Set problem
Read the data and repeat all of it exactly.
○ ○ ○
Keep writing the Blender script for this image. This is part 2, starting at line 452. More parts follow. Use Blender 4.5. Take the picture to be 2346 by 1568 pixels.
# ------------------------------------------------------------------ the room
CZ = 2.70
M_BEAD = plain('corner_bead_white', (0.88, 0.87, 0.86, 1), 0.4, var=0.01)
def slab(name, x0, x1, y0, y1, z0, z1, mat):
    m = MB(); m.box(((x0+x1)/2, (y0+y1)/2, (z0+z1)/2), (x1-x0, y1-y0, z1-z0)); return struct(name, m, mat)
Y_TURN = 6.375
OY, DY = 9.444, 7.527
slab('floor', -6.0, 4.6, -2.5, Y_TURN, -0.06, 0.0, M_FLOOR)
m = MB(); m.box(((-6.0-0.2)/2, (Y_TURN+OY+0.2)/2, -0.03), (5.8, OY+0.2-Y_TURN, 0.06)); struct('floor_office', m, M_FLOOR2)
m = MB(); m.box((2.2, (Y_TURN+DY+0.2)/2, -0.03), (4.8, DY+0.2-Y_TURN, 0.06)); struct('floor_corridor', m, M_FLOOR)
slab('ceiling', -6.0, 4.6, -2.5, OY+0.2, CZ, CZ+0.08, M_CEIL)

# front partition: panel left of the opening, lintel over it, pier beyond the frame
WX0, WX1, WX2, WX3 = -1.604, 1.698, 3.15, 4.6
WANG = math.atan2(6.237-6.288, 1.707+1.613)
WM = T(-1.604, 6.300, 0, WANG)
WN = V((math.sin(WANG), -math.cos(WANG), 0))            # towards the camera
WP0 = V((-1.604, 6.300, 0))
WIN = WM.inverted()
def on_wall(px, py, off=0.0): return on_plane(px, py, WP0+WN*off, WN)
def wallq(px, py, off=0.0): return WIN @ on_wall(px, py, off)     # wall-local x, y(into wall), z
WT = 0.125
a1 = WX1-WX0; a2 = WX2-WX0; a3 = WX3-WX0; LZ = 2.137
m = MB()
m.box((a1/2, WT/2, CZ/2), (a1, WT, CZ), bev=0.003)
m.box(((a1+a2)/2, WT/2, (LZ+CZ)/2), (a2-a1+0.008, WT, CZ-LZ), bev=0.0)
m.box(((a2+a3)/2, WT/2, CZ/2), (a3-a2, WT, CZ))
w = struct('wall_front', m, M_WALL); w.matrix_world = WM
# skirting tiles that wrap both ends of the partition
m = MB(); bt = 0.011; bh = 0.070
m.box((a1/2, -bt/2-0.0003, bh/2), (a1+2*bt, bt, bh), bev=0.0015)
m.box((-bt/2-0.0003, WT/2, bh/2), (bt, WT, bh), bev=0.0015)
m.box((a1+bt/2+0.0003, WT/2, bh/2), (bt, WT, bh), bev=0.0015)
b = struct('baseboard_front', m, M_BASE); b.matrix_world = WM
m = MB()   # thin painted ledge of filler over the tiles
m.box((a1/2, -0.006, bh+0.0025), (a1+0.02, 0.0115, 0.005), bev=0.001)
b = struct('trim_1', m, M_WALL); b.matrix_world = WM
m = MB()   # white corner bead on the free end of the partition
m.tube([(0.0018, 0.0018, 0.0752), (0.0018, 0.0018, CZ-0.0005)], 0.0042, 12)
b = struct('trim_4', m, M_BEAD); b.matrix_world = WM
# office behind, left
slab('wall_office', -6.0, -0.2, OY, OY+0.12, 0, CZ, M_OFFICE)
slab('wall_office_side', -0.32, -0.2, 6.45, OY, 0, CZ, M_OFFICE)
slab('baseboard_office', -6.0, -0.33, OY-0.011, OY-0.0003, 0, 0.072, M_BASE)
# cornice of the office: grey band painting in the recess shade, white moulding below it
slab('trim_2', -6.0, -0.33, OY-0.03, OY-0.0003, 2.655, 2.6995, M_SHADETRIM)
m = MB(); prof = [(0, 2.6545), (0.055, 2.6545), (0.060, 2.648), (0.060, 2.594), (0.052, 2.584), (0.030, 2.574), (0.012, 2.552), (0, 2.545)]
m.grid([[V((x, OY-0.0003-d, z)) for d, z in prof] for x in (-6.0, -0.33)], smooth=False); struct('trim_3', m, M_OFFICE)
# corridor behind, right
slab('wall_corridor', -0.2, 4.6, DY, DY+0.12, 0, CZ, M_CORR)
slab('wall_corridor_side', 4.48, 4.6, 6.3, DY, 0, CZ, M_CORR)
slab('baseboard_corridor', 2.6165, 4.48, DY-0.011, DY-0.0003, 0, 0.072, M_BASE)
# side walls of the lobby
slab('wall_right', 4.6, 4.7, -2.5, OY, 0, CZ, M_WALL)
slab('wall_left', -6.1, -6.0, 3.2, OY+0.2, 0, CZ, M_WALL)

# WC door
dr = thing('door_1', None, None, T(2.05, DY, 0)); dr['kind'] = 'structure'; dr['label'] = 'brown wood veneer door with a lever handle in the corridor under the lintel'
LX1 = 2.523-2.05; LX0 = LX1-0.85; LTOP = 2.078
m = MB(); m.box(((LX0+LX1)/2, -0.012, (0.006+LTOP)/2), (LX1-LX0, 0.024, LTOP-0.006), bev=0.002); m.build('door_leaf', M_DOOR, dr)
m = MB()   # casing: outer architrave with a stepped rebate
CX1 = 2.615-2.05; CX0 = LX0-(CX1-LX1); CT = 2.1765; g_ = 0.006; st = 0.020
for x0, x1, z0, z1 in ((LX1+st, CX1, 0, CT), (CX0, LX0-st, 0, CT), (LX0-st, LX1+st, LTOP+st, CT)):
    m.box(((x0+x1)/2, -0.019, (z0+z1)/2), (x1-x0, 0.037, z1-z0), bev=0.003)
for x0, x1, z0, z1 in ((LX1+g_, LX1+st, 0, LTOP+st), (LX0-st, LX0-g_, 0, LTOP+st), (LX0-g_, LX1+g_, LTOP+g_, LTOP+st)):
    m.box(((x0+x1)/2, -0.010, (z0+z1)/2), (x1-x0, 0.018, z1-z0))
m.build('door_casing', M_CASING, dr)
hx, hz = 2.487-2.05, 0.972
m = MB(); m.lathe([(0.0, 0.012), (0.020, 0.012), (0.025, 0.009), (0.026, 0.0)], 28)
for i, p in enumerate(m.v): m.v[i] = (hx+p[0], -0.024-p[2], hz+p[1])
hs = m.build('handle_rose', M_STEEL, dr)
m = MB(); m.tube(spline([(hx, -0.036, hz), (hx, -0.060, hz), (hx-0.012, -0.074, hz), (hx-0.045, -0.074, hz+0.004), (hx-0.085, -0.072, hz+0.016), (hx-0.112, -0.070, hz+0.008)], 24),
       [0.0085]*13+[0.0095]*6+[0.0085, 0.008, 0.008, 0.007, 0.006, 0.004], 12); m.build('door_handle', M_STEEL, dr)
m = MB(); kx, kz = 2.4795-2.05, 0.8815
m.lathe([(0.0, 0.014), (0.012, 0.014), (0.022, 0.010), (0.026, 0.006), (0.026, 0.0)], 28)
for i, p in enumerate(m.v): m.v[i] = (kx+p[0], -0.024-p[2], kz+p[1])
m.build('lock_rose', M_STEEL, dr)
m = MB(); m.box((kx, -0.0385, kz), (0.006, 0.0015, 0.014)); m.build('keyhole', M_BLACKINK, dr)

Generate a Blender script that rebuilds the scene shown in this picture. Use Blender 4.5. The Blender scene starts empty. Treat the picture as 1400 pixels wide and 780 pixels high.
○ ○ ○
Final result
Keep writing the Blender script for this image. This is part 2, starting at line 452. More parts follow. Use Blender 4.5. Take the picture to be 2346 by 1568 pixels.
# ------------------------------------------------------------------ the room
CZ = 2.70
M_BEAD = plain('corner_bead_white', (0.88, 0.87, 0.86, 1), 0.4, var=0.01)
def slab(name, x0, x1, y0, y1, z0, z1, mat):
    m = MB(); m.box(((x0+x1)/2, (y0+y1)/2, (z0+z1)/2), (x1-x0, y1-y0, z1-z0)); return struct(name, m, mat)
Y_TURN = 6.375
OY, DY = 9.444, 7.527
slab('floor', -6.0, 4.6, -2.5, Y_TURN, -0.06, 0.0, M_FLOOR)
m = MB(); m.box(((-6.0-0.2)/2, (Y_TURN+OY+0.2)/2, -0.03), (5.8, OY+0.2-Y_TURN, 0.06)); struct('floor_office', m, M_FLOOR2)
m = MB(); m.box((2.2, (Y_TURN+DY+0.2)/2, -0.03), (4.8, DY+0.2-Y_TURN, 0.06)); struct('floor_corridor', m, M_FLOOR)
slab('ceiling', -6.0, 4.6, -2.5, OY+0.2, CZ, CZ+0.08, M_CEIL)

# front partition: panel left of the opening, lintel over it, pier beyond the frame
WX0, WX1, WX2, WX3 = -1.604, 1.698, 3.15, 4.6
WANG = math.atan2(6.237-6.288, 1.707+1.613)
WM = T(-1.604, 6.300, 0, WANG)
WN = V((math.sin(WANG), -math.cos(WANG), 0))            # towards the camera
WP0 = V((-1.604, 6.300, 0))
WIN = WM.inverted()
def on_wall(px, py, off=0.0): return on_plane(px, py, WP0+WN*off, WN)
def wallq(px, py, off=0.0): return WIN @ on_wall(px, py, off)     # wall-local x, y(into wall), z
WT = 0.125
a1 = WX1-WX0; a2 = WX2-WX0; a3 = WX3-WX0; LZ = 2.137
m = MB()
m.box((a1/2, WT/2, CZ/2), (a1, WT, CZ), bev=0.003)
m.box(((a1+a2)/2, WT/2, (LZ+CZ)/2), (a2-a1+0.008, WT, CZ-LZ), bev=0.0)
m.box(((a2+a3)/2, WT/2, CZ/2), (a3-a2, WT, CZ))
w = struct('wall_front', m, M_WALL); w.matrix_world = WM
# skirting tiles that wrap both ends of the partition
m = MB(); bt = 0.011; bh = 0.070
m.box((a1/2, -bt/2-0.0003, bh/2), (a1+2*bt, bt, bh), bev=0.0015)
m.box((-bt/2-0.0003, WT/2, bh/2), (bt, WT, bh), bev=0.0015)
m.box((a1+bt/2+0.0003, WT/2, bh/2), (bt, WT, bh), bev=0.0015)
b = struct('baseboard_front', m, M_BASE); b.matrix_world = WM
m = MB()   # thin painted ledge of filler over the tiles
m.box((a1/2, -0.006, bh+0.0025), (a1+0.02, 0.0115, 0.005), bev=0.001)
b = struct('trim_1', m, M_WALL); b.matrix_world = WM
m = MB()   # white corner bead on the free end of the partition
m.tube([(0.0018, 0.0018, 0.0752), (0.0018, 0.0018, CZ-0.0005)], 0.0042, 12)
b = struct('trim_4', m, M_BEAD); b.matrix_world = WM
# office behind, left
slab('wall_office', -6.0, -0.2, OY, OY+0.12, 0, CZ, M_OFFICE)
slab('wall_office_side', -0.32, -0.2, 6.45, OY, 0, CZ, M_OFFICE)
slab('baseboard_office', -6.0, -0.33, OY-0.011, OY-0.0003, 0, 0.072, M_BASE)
# cornice of the office: grey band painting in the recess shade, white moulding below it
slab('trim_2', -6.0, -0.33, OY-0.03, OY-0.0003, 2.655, 2.6995, M_SHADETRIM)
m = MB(); prof = [(0, 2.6545), (0.055, 2.6545), (0.060, 2.648), (0.060, 2.594), (0.052, 2.584), (0.030, 2.574), (0.012, 2.552), (0, 2.545)]
m.grid([[V((x, OY-0.0003-d, z)) for d, z in prof] for x in (-6.0, -0.33)], smooth=False); struct('trim_3', m, M_OFFICE)
# corridor behind, right
slab('wall_corridor', -0.2, 4.6, DY, DY+0.12, 0, CZ, M_CORR)
slab('wall_corridor_side', 4.48, 4.6, 6.3, DY, 0, CZ, M_CORR)
slab('baseboard_corridor', 2.6165, 4.48, DY-0.011, DY-0.0003, 0, 0.072, M_BASE)
# side walls of the lobby
slab('wall_right', 4.6, 4.7, -2.5, OY, 0, CZ, M_WALL)
slab('wall_left', -6.1, -6.0, 3.2, OY+0.2, 0, CZ, M_WALL)

# WC door
dr = thing('door_1', None, None, T(2.05, DY, 0)); dr['kind'] = 'structure'; dr['label'] = 'brown wood veneer door with a lever handle in the corridor under the lintel'
LX1 = 2.523-2.05; LX0 = LX1-0.85; LTOP = 2.078
m = MB(); m.box(((LX0+LX1)/2, -0.012, (0.006+LTOP)/2), (LX1-LX0, 0.024, LTOP-0.006), bev=0.002); m.build('door_leaf', M_DOOR, dr)
m = MB()   # casing: outer architrave with a stepped rebate
CX1 = 2.615-2.05; CX0 = LX0-(CX1-LX1); CT = 2.1765; g_ = 0.006; st = 0.020
for x0, x1, z0, z1 in ((LX1+st, CX1, 0, CT), (CX0, LX0-st, 0, CT), (LX0-st, LX1+st, LTOP+st, CT)):
    m.box(((x0+x1)/2, -0.019, (z0+z1)/2), (x1-x0, 0.037, z1-z0), bev=0.003)
for x0, x1, z0, z1 in ((LX1+g_, LX1+st, 0, LTOP+st), (LX0-st, LX0-g_, 0, LTOP+st), (LX0-g_, LX1+g_, LTOP+g_, LTOP+st)):
    m.box(((x0+x1)/2, -0.010, (z0+z1)/2), (x1-x0, 0.018, z1-z0))
m.build('door_casing', M_CASING, dr)
hx, hz = 2.487-2.05, 0.972
m = MB(); m.lathe([(0.0, 0.012), (0.020, 0.012), (0.025, 0.009), (0.026, 0.0)], 28)
for i, p in enumerate(m.v): m.v[i] = (hx+p[0], -0.024-p[2], hz+p[1])
hs = m.build('handle_rose', M_STEEL, dr)
m = MB(); m.tube(spline([(hx, -0.036, hz), (hx, -0.060, hz), (hx-0.012, -0.074, hz), (hx-0.045, -0.074, hz+0.004), (hx-0.085, -0.072, hz+0.016), (hx-0.112, -0.070, hz+0.008)], 24),
       [0.0085]*13+[0.0095]*6+[0.0085, 0.008, 0.008, 0.007, 0.006, 0.004], 12); m.build('door_handle', M_STEEL, dr)
m = MB(); kx, kz = 2.4795-2.05, 0.8815
m.lathe([(0.0, 0.014), (0.012, 0.014), (0.022, 0.010), (0.026, 0.006), (0.026, 0.0)], 28)
for i, p in enumerate(m.v): m.v[i] = (kx+p[0], -0.024-p[2], kz+p[1])
m.build('lock_rose', M_STEEL, dr)
m = MB(); m.box((kx, -0.0385, kz), (0.006, 0.0015, 0.014)); m.build('keyhole', M_BLACKINK, dr)

Generate a Blender script that rebuilds the scene shown in this picture. Use Blender 4.5. The Blender scene starts empty. Treat the picture as 1400 pixels wide and 780 pixels high.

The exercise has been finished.